======== Entries provided ========
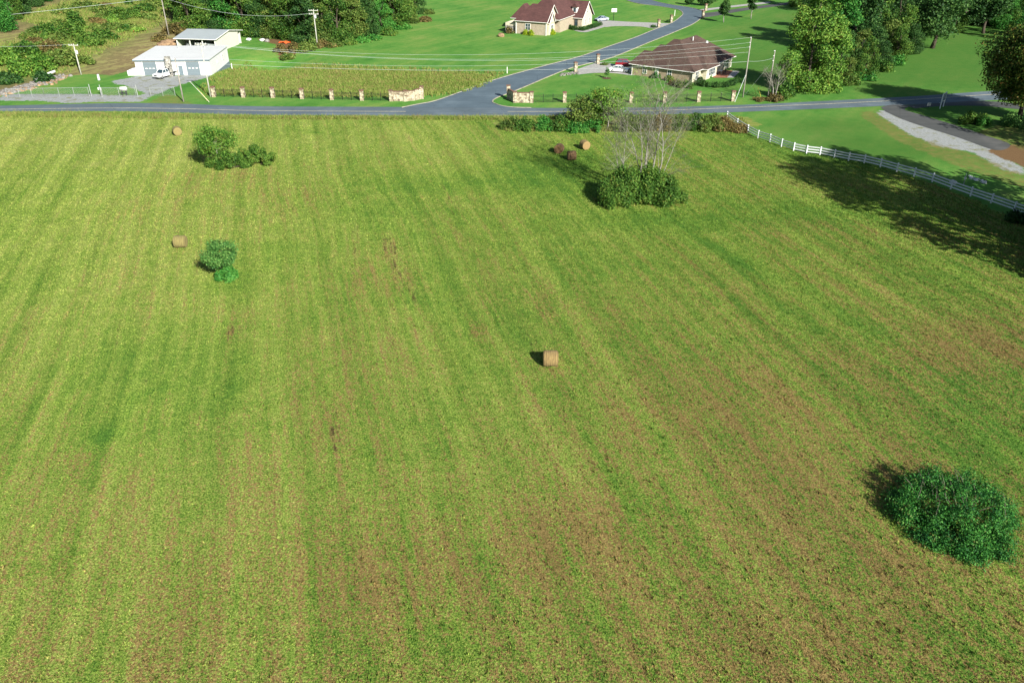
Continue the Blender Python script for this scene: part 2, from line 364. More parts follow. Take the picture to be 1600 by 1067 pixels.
shingle_mat('shingle_red', (.070, .028, .026), (.095, .04, .036)); shingle_mat('shingle_brown', (.062, .036, .028), (.088, .054, .042))
simple('shutter_dark', (.03, .035, .035), .6, .1, 3); simple('patio_brick', (.30, .13, .075), .9, .2, 2)
m, nt, b = newmat('glass_dark'); b.inputs['Base Color'].default_value = (.03, .055, .07, 1); b.inputs['Roughness'].default_value = .08; b.inputs['Specular IOR Level'].default_value = .8
hay_bale_mat('bale_tan', (.30, .22, .085), (.11, .07, .03)); hay_bale_mat('bale_faded', (.25, .22, .075), (.15, .12, .045)); bale_end_mat('bale_end_faded', (.27, .23, .08), (.16, .12, .05)); hay_bale_mat('bale_brown', (.20, .125, .06), (.08, .045, .022))
bale_end_mat('bale_end_tan', (.34, .24, .10), (.15, .09, .04)); bale_end_mat('bale_end_brown', (.25, .15, .065), (.09, .05, .025))
simple('pole_wood', (.33, .31, .27), .85, .25, 3, stretch=(3, 3, .4)); simple('pole_pale', (.50, .50, .44), .85, .2, 3, stretch=(3, 3, .4))
simple('yellow_plastic', (.55, .48, .07), .5, .1, 3); simple('wire', (.55, .62, .60), .4, .05, 1, metal=.2)
simple('ceramic', (.65, .67, .67), .35, .05, 3); simple('tyre', (.015, .015, .016), .8, .2, 8); simple('rim', (.45, .46, .47), .3, .1, 3, metal=.7)
for nm, c in (('paint_white', (.78, .80, .80)), ('paint_red', (.22, .012, .018)), ('paint_silver', (.36, .42, .50))):
    mm = simple(nm, c, .25, .03, 1, spec=.6); mm.node_tree.nodes['Principled BSDF'].inputs['Coat Weight'].default_value = .6
simple('lamp_glass', (.6, .6, .58), .15, .05, 3); simple('tail_red', (.35, .01, .01), .2, .05, 3); simple('orange_tarp', (.75, .13, .03), .6, .2, 1)
simple('sign_blue', (.13, .20, .33), .5, .1, 2); simple('sign_pale', (.45, .50, .58), .5, .05, 2); simple('mulch', (.10, .05, .032), .95, .3, 2)
simple('plastic_dark', (.03, .035, .04), .6, .1, 3); simple('tarp_white', (.7, .72, .72), .6, .15, 1)
simple('debris_mixed', (.25, .27, .28), .7, .5, 2)
M = MATS
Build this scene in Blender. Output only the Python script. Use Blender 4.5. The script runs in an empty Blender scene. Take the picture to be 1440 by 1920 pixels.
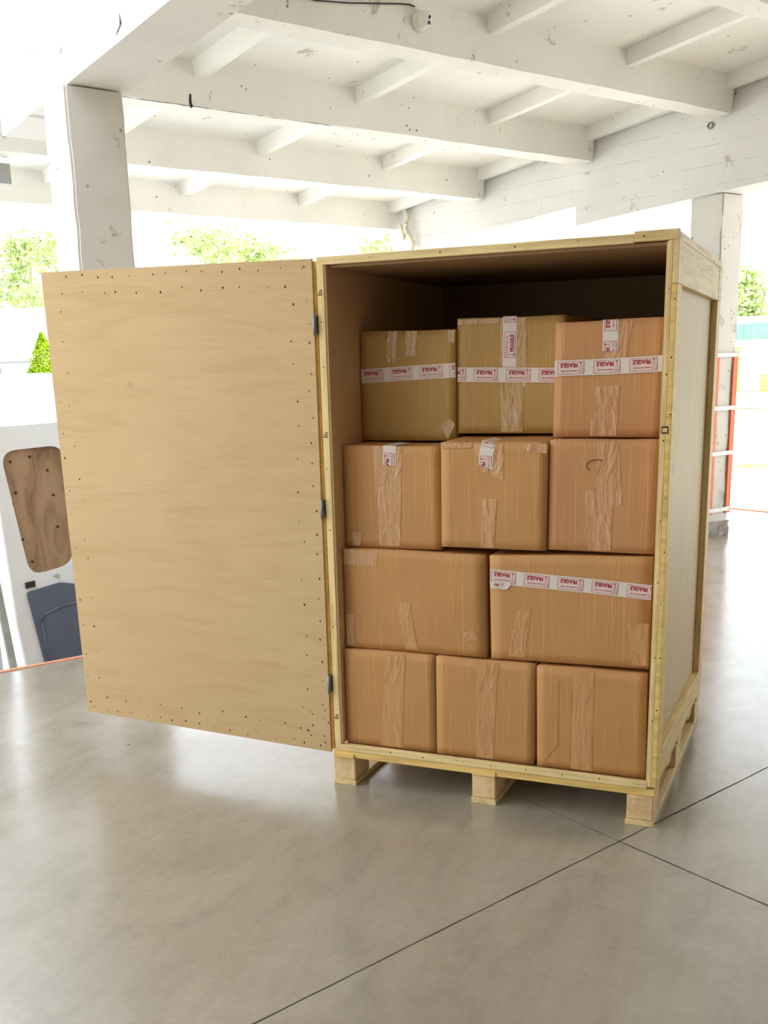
import bpy, bmesh, math, random
from mathutils import Vector, Matrix
sc = bpy.context.scene
COL = sc.collection
# ------------------------------------------------------------------ camera
YAW, PITCH, ROLL = -0.40995, -0.25466, -0.02693
cam = bpy.data.cameras.new('camera')
cam.sensor_fit = 'HORIZONTAL'; cam.sensor_width = 36
cam.lens = 1969.97 / 1440 * 36
cam.shift_x = 0.0013; cam.shift_y = (1204.22 - 960) / 1440
cam.clip_start = 0.05; cam.clip_end = 600
co = bpy.data.objects.new('camera', cam); COL.objects.link(co)
f = Vector((math.sin(YAW) * math.cos(PITCH), math.cos(YAW) * math.cos(PITCH), math.sin(PITCH)))
rt = f.cross(Vector((0, 0, 1))).normalized(); up = rt.cross(f)
c_, s_ = math.cos(ROLL), math.sin(ROLL)
R_, U_ = rt * c_ + up * s_, -rt * s_ + up * c_
co.matrix_world = Matrix(((R_.x, U_.x, -f.x, 0.48638), (R_.y, U_.y, -f.y, -3.39265), (R_.z, U_.z, -f.z, 1.53972), (0, 0, 0, 1)))
sc.camera = co
# ------------------------------------------------------------------ light
sc.view_settings.view_transform = 'Standard'; sc.view_settings.look = 'None'
sc.view_settings.gamma = 1; sc.view_settings.use_curve_mapping = False
sc.view_settings.exposure = -0.9
w = bpy.data.worlds.new('sky'); sc.world = w; w.use_nodes = True
bg = w.node_tree.nodes['Background']
bg.inputs[0].default_value = (0.87, 0.93, 1.0, 1); bg.inputs[1].default_value = 6.0
sun = bpy.data.lights.new('sun', 'SUN'); sun.energy = 24.0; sun.angle = math.radians(2); sun.color = (1, .96, .88)
so = bpy.data.objects.new('sun', sun); COL.objects.link(so)
az, el = math.radians(35), math.radians(52)
so.rotation_euler = Vector((math.cos(az) * math.cos(el), math.sin(az) * math.cos(el), math.sin(el))).to_track_quat('Z', 'Y').to_euler()
try:
    sc.cycles.max_bounces = 10; sc.cycles.diffuse_bounces = 6; sc.cycles.transparent_max_bounces = 12
except Exception: pass

# ------------------------------------------------------------------ building frame: u along the joists, v along the main beams
B = 1.06
UX = Vector((math.cos(B), math.sin(B), 0)); VX = Vector((-math.sin(B), math.cos(B), 0)); ZX = Vector((0, 0, 1))
def W(u, v, z): return UX * u + VX * v + ZX * z

# ------------------------------------------------------------------ materials
def nt(name, rough=.6, spec=.5):
    m = bpy.data.materials.new(name); m.use_nodes = True
    n = m.node_tree.nodes; b = n['Principled BSDF']
    b.inputs['Roughness'].default_value = rough
    b.inputs['Specular IOR Level'].default_value = spec
    return m, n, m.node_tree.links, b
def coords(n, l, scale=(1, 1, 1), rot=(0, 0, 0), kind='Object'):
    tc = n.new('ShaderNodeTexCoord'); mp = n.new('ShaderNodeMapping')
    mp.inputs['Scale'].default_value = scale; mp.inputs['Rotation'].default_value = rot
    l.new(tc.outputs[kind], mp.inputs[0]); return mp.outputs[0]
def noise(n, l, vec, sc_=5, det=4, rough=.55, dist=0):
    t = n.new('ShaderNodeTexNoise'); t.inputs['Scale'].default_value = sc_; t.inputs['Detail'].default_value = det
    t.inputs['Roughness'].default_value = rough; t.inputs['Distortion'].default_value = dist
    l.new(vec, t.inputs['Vector']); return t.outputs['Fac']
def ramp(n, l, fac, stops):
    r = n.new('ShaderNodeValToRGB'); e = r.color_ramp.elements
    while len(e) < len(stops): e.new(.5)
    for i, (p, c) in enumerate(stops):
        e[i].position = p; e[i].color = (c, c, c, 1) if isinstance(c, (int, float)) else (*c, 1)
    l.new(fac, r.inputs[0]); return r.outputs[0]
def mix(n, l, fac, a, b, mode='MIX'):
    m = n.new('ShaderNodeMixRGB'); m.blend_type = mode
    for s, v in ((m.inputs[0], fac), (m.inputs[1], a), (m.inputs[2], b)):
        if isinstance(v, (int, float)): s.default_value = v if s is m.inputs[0] or s == m.inputs[0] else (v, v, v, 1)
        elif isinstance(v, tuple): s.default_value = (*v, 1)
        else: l.new(v, s)
    return m.outputs[0]
def bump(n, l, b, h, strength=.3, dist=.01):
    k = n.new('ShaderNodeBump'); k.inputs['Strength'].default_value = strength; k.inputs['Distance'].default_value = dist
    l.new(h, k.inputs['Height']); l.new(k.outputs[0], b.inputs['Normal'])
def flat(name, col, rough=.6, spec=.5, metal=0, var=.06, sc_=30):
    m, n, l, b = nt(name, rough, spec); b.inputs['Metallic'].default_value = metal
    f_ = noise(n, l, coords(n, l), sc_)
    c = ramp(n, l, f_, [(.3, tuple(x * (1 - var) for x in col)), (.7, tuple(min(1, x * (1 + var)) for x in col))])
    l.new(c, b.inputs['Base Color']); bump(n, l, b, f_, .1, .002)
    return m
def paint(name, col, board=False):
    m, n, l, b = nt(name, .75, .25)
    v = coords(n, l)
    big = noise(n, l, v, 1.3, 5, .6)
    c = ramp(n, l, big, [(.3, tuple(x * .9 for x in col)), (.65, col)])
    # chipped pits
    vo = n.new('ShaderNodeTexVoronoi'); vo.inputs['Scale'].default_value = 11; l.new(v, vo.inputs['Vector'])
    sel = noise(n, l, v, 3.1, 3)
    pit = ramp(n, l, vo.outputs['Distance'], [(.09, 1.0), (.13, 0.0)])
    keep = ramp(n, l, sel, [(.44 if 'column' in name else .55, 0.0), (.54 if 'column' in name else .6, 1.0)])
    c = mix(n, l, mix(n, l, 1.0, pit, keep, 'MULTIPLY'), c, (.3, .27, .22))
    # flaked paint
    fl = noise(n, l, v, 4.2, 8, .72)
    c = mix(n, l, ramp(n, l, fl, [(.60 if 'column' in name else .635, 0.0), (.615 if 'column' in name else .65, .8)]), c, (.46, .43, .36))
    h = noise(n, l, v, 22, 6, .65)
    if board:   # horizontal formwork board marks
        sp = n.new('ShaderNodeSeparateXYZ'); l.new(v, sp.inputs[0])
        mo = n.new('ShaderNodeMath'); mo.operation = 'MULTIPLY'; mo.inputs[1].default_value = 1 / .155; l.new(sp.outputs[2], mo.inputs[0])
        ad = n.new('ShaderNodeMath'); ad.operation = 'ADD'; l.new(mo.outputs[0], ad.inputs[0])
        wob = n.new('ShaderNodeMath'); wob.operation = 'MULTIPLY'; wob.inputs[1].default_value = .06; l.new(noise(n, l, v, 2.2, 4), wob.inputs[0]); l.new(wob.outputs[0], ad.inputs[1])
        fr = n.new('ShaderNodeMath'); fr.operation = 'FRACT'; l.new(ad.outputs[0], fr.inputs[0])
        ln = ramp(n, l, fr.outputs[0], [(0, .8), (.025, 0.0), (.985, 0.0), (1.0, .8)])
        br = ramp(n, l, noise(n, l, v, 7, 3), [(.4, 0.0), (.55, 1.0)])
        c = mix(n, l, mix(n, l, 1.0, ln, br, 'MULTIPLY'), c, (.34, .32, .28))
    l.new(c, b.inputs['Base Color']); bump(n, l, b, h, .35, .006)
    return m
def wood(name, col, dark, axis='z', stretch=14, rough=.55, knots=True, contrast=1.0):
    m, n, l, b = nt(name, rough, .18)
    s = {'x': (1, stretch, stretch), 'y': (stretch, 1, stretch), 'z': (stretch, stretch, 1)}[axis]
    v = coords(n, l, s)
    g = noise(n, l, v, 2.2, 6, .6, 1.2)
    g2 = noise(n, l, coords(n, l, tuple(x * 3 for x in s)), 6, 3)
    mid = tuple((a * (1 - .5 * contrast) + d * .5 * contrast) for a, d in zip(col, dark))
    c = ramp(n, l, g, [(.32, mid), (.55, col), (.75, tuple(min(1, x * 1.05) for x in col))])
    c = mix(n, l, .12 * contrast, c, g2, 'MULTIPLY')
    if knots:
        vo = n.new('ShaderNodeTexVoronoi'); vo.inputs['Scale'].default_value = 2.3
        l.new(coords(n, l, (1, 1, 1)), vo.inputs['Vector'])
        c = mix(n, l, ramp(n, l, vo.outputs['Distance'], [(.03, .75), (.07, 0.0)]), c, dark)
    l.new(c, b.inputs['Base Color']); bump(n, l, b, g2, .12, .002)
    return m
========
_Your goal:_
Extract from the material above the stretch running from the line containing "Build this scene" through the line containing "except Exception: pass". Keep the text exact and the pictures out.

_The reply:_
Build this scene in Blender. Output only the Python script. Use Blender 4.5. The script runs in an empty Blender scene. Take the picture to be 1440 by 1920 pixels.
import bpy, bmesh, math, random
from mathutils import Vector, Matrix
sc = bpy.context.scene
COL = sc.collection
# ------------------------------------------------------------------ camera
YAW, PITCH, ROLL = -0.40995, -0.25466, -0.02693
cam = bpy.data.cameras.new('camera')
cam.sensor_fit = 'HORIZONTAL'; cam.sensor_width = 36
cam.lens = 1969.97 / 1440 * 36
cam.shift_x = 0.0013; cam.shift_y = (1204.22 - 960) / 1440
cam.clip_start = 0.05; cam.clip_end = 600
co = bpy.data.objects.new('camera', cam); COL.objects.link(co)
f = Vector((math.sin(YAW) * math.cos(PITCH), math.cos(YAW) * math.cos(PITCH), math.sin(PITCH)))
rt = f.cross(Vector((0, 0, 1))).normalized(); up = rt.cross(f)
c_, s_ = math.cos(ROLL), math.sin(ROLL)
R_, U_ = rt * c_ + up * s_, -rt * s_ + up * c_
co.matrix_world = Matrix(((R_.x, U_.x, -f.x, 0.48638), (R_.y, U_.y, -f.y, -3.39265), (R_.z, U_.z, -f.z, 1.53972), (0, 0, 0, 1)))
sc.camera = co
# ------------------------------------------------------------------ light
sc.view_settings.view_transform = 'Standard'; sc.view_settings.look = 'None'
sc.view_settings.gamma = 1; sc.view_settings.use_curve_mapping = False
sc.view_settings.exposure = -0.9
w = bpy.data.worlds.new('sky'); sc.world = w; w.use_nodes = True
bg = w.node_tree.nodes['Background']
bg.inputs[0].default_value = (0.87, 0.93, 1.0, 1); bg.inputs[1].default_value = 6.0
sun = bpy.data.lights.new('sun', 'SUN'); sun.energy = 24.0; sun.angle = math.radians(2); sun.color = (1, .96, .88)
so = bpy.data.objects.new('sun', sun); COL.objects.link(so)
az, el = math.radians(35), math.radians(52)
so.rotation_euler = Vector((math.cos(az) * math.cos(el), math.sin(az) * math.cos(el), math.sin(el))).to_track_quat('Z', 'Y').to_euler()
try:
    sc.cycles.max_bounces = 10; sc.cycles.diffuse_bounces = 6; sc.cycles.transparent_max_bounces = 12
except Exception: pass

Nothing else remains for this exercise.